Somerset’s role in shaping EU policy

An important piece of work which will shape the EU’s policy in building resilience against flooding and other natural disasters has been developed by Somerset County Councillor Harvey Siggs.

Cllr Siggs travelled to Brussels on Thursday (26 June) to present his opinion to regional leaders from all EU member states at the Committee of the Regions.

The opinion will now inform EU policy development ahead of the United Nations discussions on their approach to disaster resilience which will take place next year.

Speaking on behalf of local government across Europe, he argued that the EU should take more concrete steps to build resilience against disasters and should place regional authorities at the centre of its plans.

He said that although local councils are on the front line dealing with natural disasters, they often lack the necessary resources.

He emphasised that the role of local authorities is crucial and said they must be sufficiently prepared and resourced to manage risk and ensure prevention.

Cllr Siggs, who is Somerset County Council’s Cabinet Member for Highways and Transport, said local authorities had three key roles: preparing through improved resilience, reacting with improved co-ordination, and dealing with the impact after disasters.

“We need an approach that focuses on prevention, preparedness and resilience, rather than response and recovery,” he said.

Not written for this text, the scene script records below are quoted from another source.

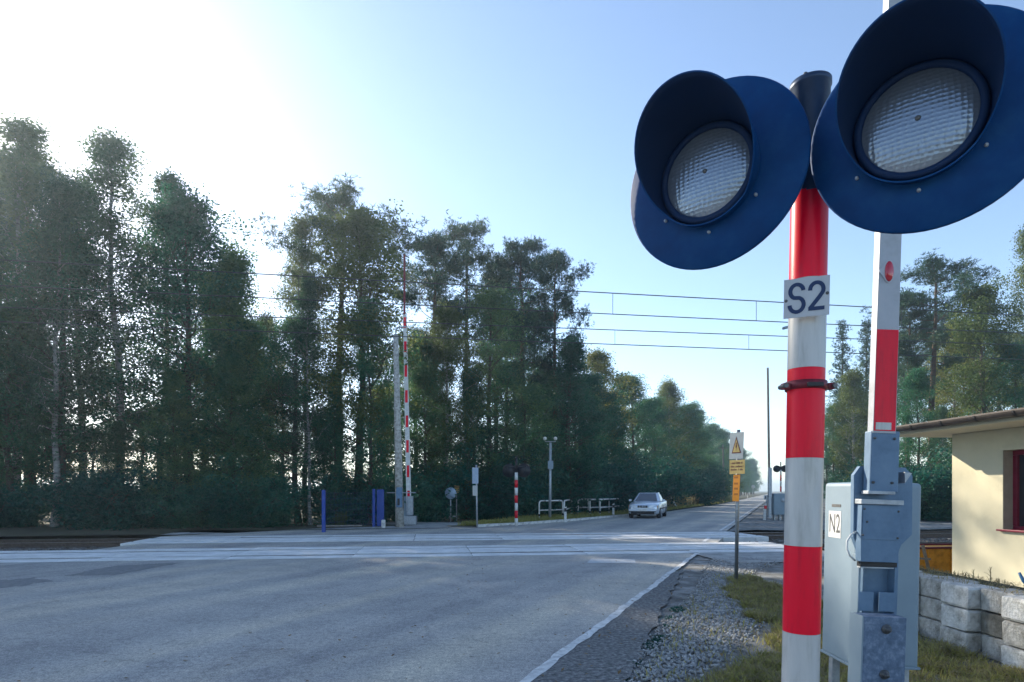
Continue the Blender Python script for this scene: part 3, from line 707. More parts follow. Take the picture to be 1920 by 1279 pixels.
def make_shrub(seed, H, Rc, lm='shrub', per=44, leaf=0.10):
    rg = np.random.default_rng(seed); T = Geo(); Lf = Geo(); C = []
    for i in range(13):
        az = i * 2.399; r = Rc * rg.uniform(.15, 1); h = H * rg.uniform(.5, 1) * (1 - 0.35 * (r / Rc) ** 2)
        top = np.array([math.cos(az) * r, math.sin(az) * r, h]); s5 = np.linspace(0, 1, 5)[:, None]
        bp = np.array([0, 0, -0.1]) + top * np.column_stack([s5 ** 1.4, s5 ** 1.4, s5]) + np.vstack([np.zeros((1, 3)), rg.normal(0, .06 * H, (4, 3))])
        T.tube(bp, 0.03 * (1 - .8 * s5[:, 0]), 4)
        for j in range(12):
            f = rg.uniform(0.15, 1); a0 = np.array([np.interp(f, s5[:, 0], bp[:, x]) for x in range(3)])
            e = a0 + rg.normal(0, .22, 3) * np.array([Rc, Rc, H * .5]); e[2] = max(e[2], .1); T.tube([a0, (a0 + e) / 2, e], [.01, .008, .004], 3); C += [e, (a0 + e) / 2]
    V, Q = leaves(rg, np.array(C), per, (.24, .24, .2), leaf, 0.6); V[:, 2] = np.maximum(V[:, 2], 0.02); Lf.add(V, Q)
    return T.mesh('stems', 'bark'), Lf.mesh('foliage', lm, False), H

PROTO = {
 'birch1': make_broadleaf(11, 20, 3.3, 0.20, 58, 5, 29, 0.125, 0.38, 0.16, 'leaf_birch', 'bark_birch', 2, 0.0085, 1.15),
 'birch2': make_broadleaf(12, 20, 3.0, 0.24, 54, 5, 29, 0.125, 0.38, 0.18, 'leaf_birch', 'bark_birch', 2, 0.0085, 1.15),
 'leafy1': make_broadleaf(21, 14, 3.6, 0.10, 52, 5, 38, 0.125, 0.42, 0.02),
 'leafy2': make_broadleaf(22, 14, 3.2, 0.08, 56, 5, 38, 0.125, 0.42, 0.0, env=1),
 'leafy3': make_broadleaf(23, 15, 3.8, 0.22, 44, 5, 32, 0.13, 0.42, 0.04),
 'yellow1': make_broadleaf(31, 14, 3.1, 0.22, 48, 5, 38, 0.125, 0.40, 0.05, 'leaf_yellow', 'bark', 2),
 'yellow2': make_broadleaf(32, 14, 3.3, 0.15, 50, 5, 38, 0.125, 0.40, 0.05, 'leaf_yellow', 'bark_birch', 0),
 'pine1': make_pine(41, 18, 2.7, 0.58), 'pine2': make_pine(42, 18, 3.0, 0.62, 22), 'pine3': make_pine(43, 18, 2.5, 0.50, 30),
 'spruce1': make_spruce(51, 15, 2.6), 'spruce2': make_spruce(52, 14, 2.2),
 'shrub1': make_shrub(61, 3.0, 1.9), 'shrub2': make_shrub(62, 2.4, 2.0), 'shrub3': make_shrub(63, 3.4, 1.7, 'leaf_yellow', 36, 0.11),
}
TOPZ = {}
for k_, (tm_, cm_, H_) in PROTO.items():
    co = np.empty(len(cm_.vertices) * 3, np.float32); cm_.vertices.foreach_get('co', co); TOPZ[k_] = float(np.percentile(co[2::3], 99.9))
KNAME = {'birch': 'birch_tree', 'leafy': 'broadleaf_tree', 'yellow': 'turning_tree', 'pine': 'pine_tree', 'spruce': 'spruce_tree', 'shrub': 'shrub'}
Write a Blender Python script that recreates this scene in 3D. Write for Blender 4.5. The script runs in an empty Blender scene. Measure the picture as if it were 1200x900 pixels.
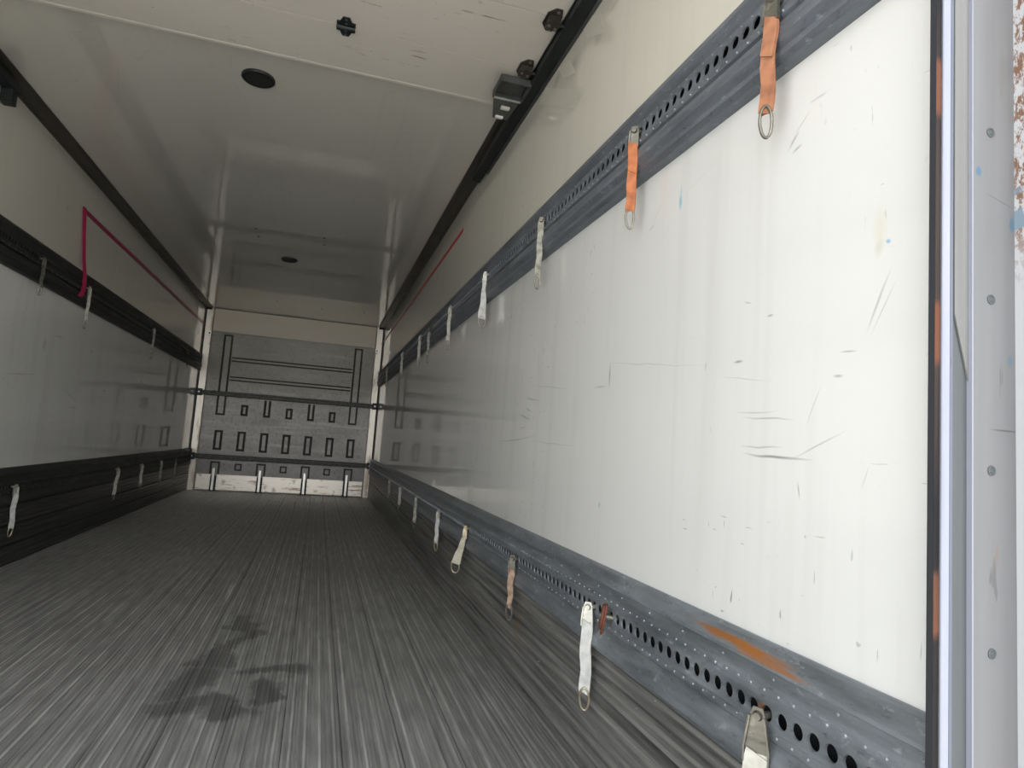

The committee noted that worldwide between 2002 and 2012, disasters were responsible for more than 80,000 deaths and the economic cost was as high as €95bn.

Cllr Siggs’s opinion speech, which was adopted by the Committee, also highlighted the critical role that the private and voluntary sectors can play in preparing for future problems.

Other key areas were improving communication and making the most of new technologies such as social media to keep residents informed. He called for more private-public partnerships and highlighted the role of insurance companies. Cllr Siggs also argued that building resilience in infrastructure and transport is the most effective way to minimise risks and reduce long-term costs.

“If we want to effectively and efficiently manage disaster risks and achieve resilience, then we must work with the private sector. Private insurance, for instance, can contribute to sustainable public finances and has a role to play in disaster risk management. It helps to reduce the negative economic impact and facilitates recovery. Well-designed insurance policies can also discourage risky behaviour and promote risk awareness,” he said.

During his speech, Cllr Siggs called for more training and education as well as underlining the critical role that voluntary and civil society could play in preparing for future problems.

He told the committee: “Disasters will continue to occur and may well increase in the future. It is important to remember that recovering is costly and takes a long time. We must build resilience into everything we do and we must do so in partnership with the private sector.”

Somerset County Council is co-ordinating the multi-agency Flood Action Plan developed in response to last winter’s flooding, which includes action to build more resilient infrastructure and promote community resilience.